Maryland Death Penalty All But Abolished, As Governor Martin O'Malley Expected to Approve

Impact

The Maryland House of Delegates passed a measure abolishing the death penalty on Friday  after almost 20 attempts by the Republicans to sustain capital punishment for the most heinous crimes, now making life imprisonment without the possibility of parole the severest sentence in Maryland. 

The measure is expected to be approved by Governor Martin O'Malley, a Democrat who has long pushed banning capital punishment in the state. O'Malley is also a member of the Catholic Church, as is a large section of Maryland's population, an institution that opposes the death penalty. Other reasons provided by supporters for the ban include cost, jurisdictional inconsistency, racial bias, and statistical evidence as a poor deterrent of crime. Republicans were using the punishment factor as the reason to keep capital punishment in place. 

This is not Maryland's first state-wide debate on the death penalty, which was also paused in December 2006 after the state's last execution in 2005 on the basis that lethal injection protocols were not legislatively approved. Repeal of capital punishment failed during this period, and launched a commission to study the practice in 2009, which recommended a ban based on concerns with racism and disparities in judicial frameworks. 

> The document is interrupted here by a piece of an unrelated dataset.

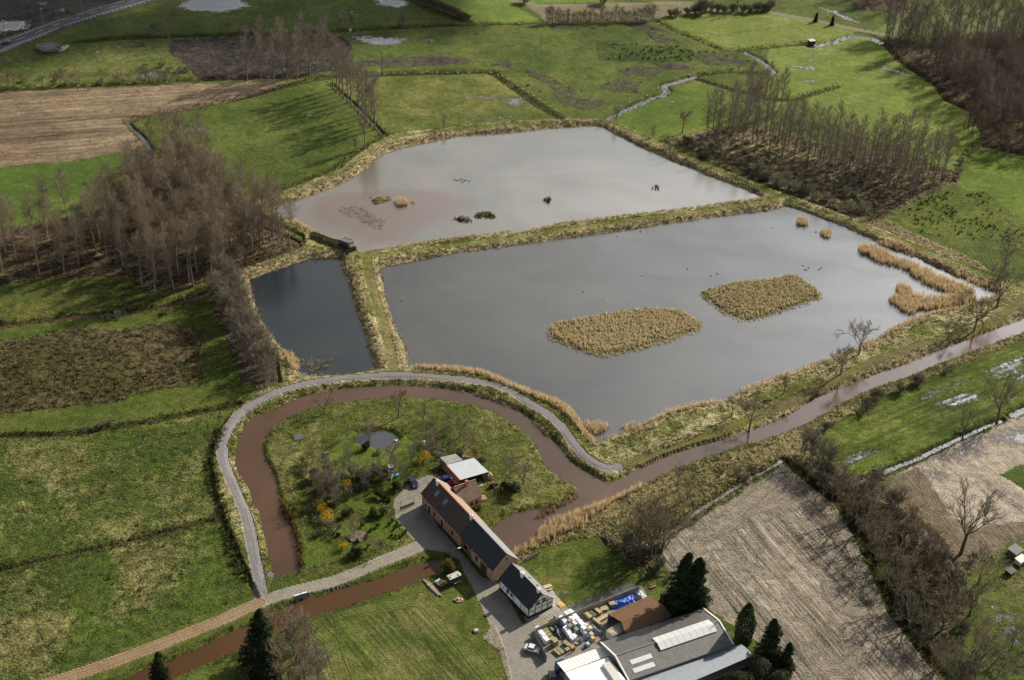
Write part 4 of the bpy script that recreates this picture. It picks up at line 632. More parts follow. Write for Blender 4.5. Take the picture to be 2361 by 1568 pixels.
# ---------------------------------------------------------------- trees
def seg_mesh(name, segs, material, sides=3, col=None, colv=0.15, fat=1.0):
    segs = [(a, b, (r0 if r0 > .05 else r0 * fat), (r1 if r1 > .05 else r1 * fat)) for a, b, r0, r1 in segs]
    A = np.array([s[0] for s in segs], float); B = np.array([s[1] for s in segs], float); ra = np.array([s[2] for s in segs])[:, None]; rb_ = np.array([s[3] for s in segs])[:, None]
    d = B - A; d /= np.linalg.norm(d, axis=1, keepdims=True) + 1e-9; h = np.where(np.abs(d[:, 2:3]) > 0.9, np.array([[1.0, 0, 0]]), np.array([[0, 0, 1.0]])); u = np.cross(d, h); u /= np.linalg.norm(u, axis=1, keepdims=True); v = np.cross(d, u); V = []
    for P_, R_ in ((A, ra), (B, rb_)):
        for i in range(sides): t = 2 * PI * i / sides; V.append(P_ + (u * math.cos(t) + v * math.sin(t)) * R_)
    V = np.stack(V, 1); n = len(segs); b = (np.arange(n) * 2 * sides)[:, None]
    F = np.concatenate([b + np.array([[i, (i + 1) % sides, sides + (i + 1) % sides, sides + i]]) for i in range(sides)], 0)
    cols = None
    if col is not None:
        c = np.array(col) * (1 + colv * (rng.random((n, 1)) * 2 - 1)); cols = np.repeat(c, 2 * sides, 0)
    return mesh_np(name, V.reshape(-1, 3), F, material, cols=cols, smooth=True)
BARK = attr_mat('bark_and_twigs', 0.9, 0, .25)
def rdir(d, ang, r):                             # a direction at angle ang from d
    d = Vector(d).normalized(); a = d.orthogonal().normalized(); a.rotate(Matrix.Rotation(r.random() * 2 * PI, 3, d)); return (d * math.cos(ang) + a * math.sin(ang)).normalized()
def poplar(seed, h=1.0, spread=1.0, nl=44, low=0.28, ns=7, nt_=3, wd=1.0):
    r = random.Random(seed); H = 23.0 * h; tr = []; cr_ = []
    p = Vector((0, 0, -0.2)); n = 10; lx, ly = r.uniform(-.03, .03), r.uniform(-.03, .03); pts = [p.copy()]
    for i in range(n): p = p + Vector((lx * H / n + r.gauss(0, .05), ly * H / n + r.gauss(0, .05), H / n)); pts.append(p.copy())
    R0 = 0.26 * h
    for i in range(n): tr.append((pts[i], pts[i + 1], R0 * (1 - 0.92 * i / n) + .015, R0 * (1 - 0.92 * (i + 1) / n) + .015))
    for k in range(nl):
        t = low + (0.98 - low) * (k + r.random()) / nl; i = min(int(t * n), n - 1); b = pts[i].lerp(pts[i + 1], t * n - i)
        L_ = H * 0.22 * spread * max(.3, 1 - abs(t - .58) * 1.7) ** .75 * r.uniform(0.65, 1.15) * (0.7 if t < low + .1 else 1); d = rdir((0, 0, 1), math.radians(r.uniform(30, 68)), r); q = b; rr = 0.045 * (1.1 - t) * h + 0.012
        for s in range(3):
            q2 = q + d * L_ / 3; cr_.append((q, q2, rr * (1 - s * .28), rr * (1 - (s + 1) * .28)))
            for m in range(ns // 3 + (1 if r.random() < .4 else 0)):
                o = q.lerp(q2, r.random()); d2 = rdir(d, math.radians(r.uniform(25, 55)), r); d2.z += .25; l2 = L_ * r.uniform(.25, .45); e = o + d2 * l2; cr_.append((o, e, .016, .010))
                for w_ in range(nt_): o2 = o.lerp(e, r.uniform(.2, 1)); d3 = rdir(d2, math.radians(r.uniform(20, 50)), r); d3.z += .2; cr_.append((o2, o2 + d3 * l2 * r.uniform(.5, .9), .011, .006))
            q = q2; d = (d + Vector((0, 0, .12))).normalized()
    return tr, cr_
def spreading(seed, H=10.0, fork=0.25, nm=5, lv=4, kids=3, ang=38, tw=0.014, R0=0.22, up_=0.1, ratio=0.66):
    r = random.Random(seed); tr = []; cr_ = []; top = Vector((r.uniform(-.3, .3), r.uniform(-.3, .3), H * fork)); tr.append((Vector((0, 0, -.2)), top * 0.5, R0 * 1.15, R0)); tr.append((top * 0.5, top, R0, R0 * .85))
    def grow(p, d, L_, rad, l):
        mid = p + d * L_ * .5; d2 = rdir(d, math.radians(r.uniform(4, 16)), r); e = mid + d2 * L_ * .5
        cr_.append((p, mid, rad, rad * .85)); cr_.append((mid, e, rad * .85, rad * .65))
        if l == 0: return
        for k in range(kids + (1 if l <= 2 else 0)):
            o = e if k == 0 else mid.lerp(e, r.uniform(-.3, 1)); d3 = rdir(d2, math.radians(r.uniform(ang * .5, ang * 1.3)), r); d3.z += up_; d3.normalize(); grow(o, d3, L_ * r.uniform(ratio * .8, ratio * 1.15), max(rad * .55, tw), l - 1)
    L0 = H * (1 - fork) * 0.42
    for k in range(nm):
        a = 2 * PI * (k + r.random() * .6) / nm; el = math.radians(r.uniform(35, 75)) if k else math.radians(84); grow(top if k < 2 else top * r.uniform(.8, 1), Vector((math.cos(a) * math.cos(el), math.sin(a) * math.cos(el), math.sin(el))), L0 * r.uniform(.8, 1.1), R0 * .5, lv - 1)
    return tr, cr_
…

Maryland is also not the only state to struggle with the capital punishment debate recently. Connecticut abolished the death penalty in 2012, the same year 52% of Californians voted to keep it in place. California's Proposition 34 would have not only eliminated the death penalty, but also applied it retroactively — something neither Maryland nor Connecticut offer — and would have redirected the cost savings to a program for law enforcement to fast-track their backlog of homicide and rape cases.

Thirty-two states and the federal government and military still have the death penalty in place.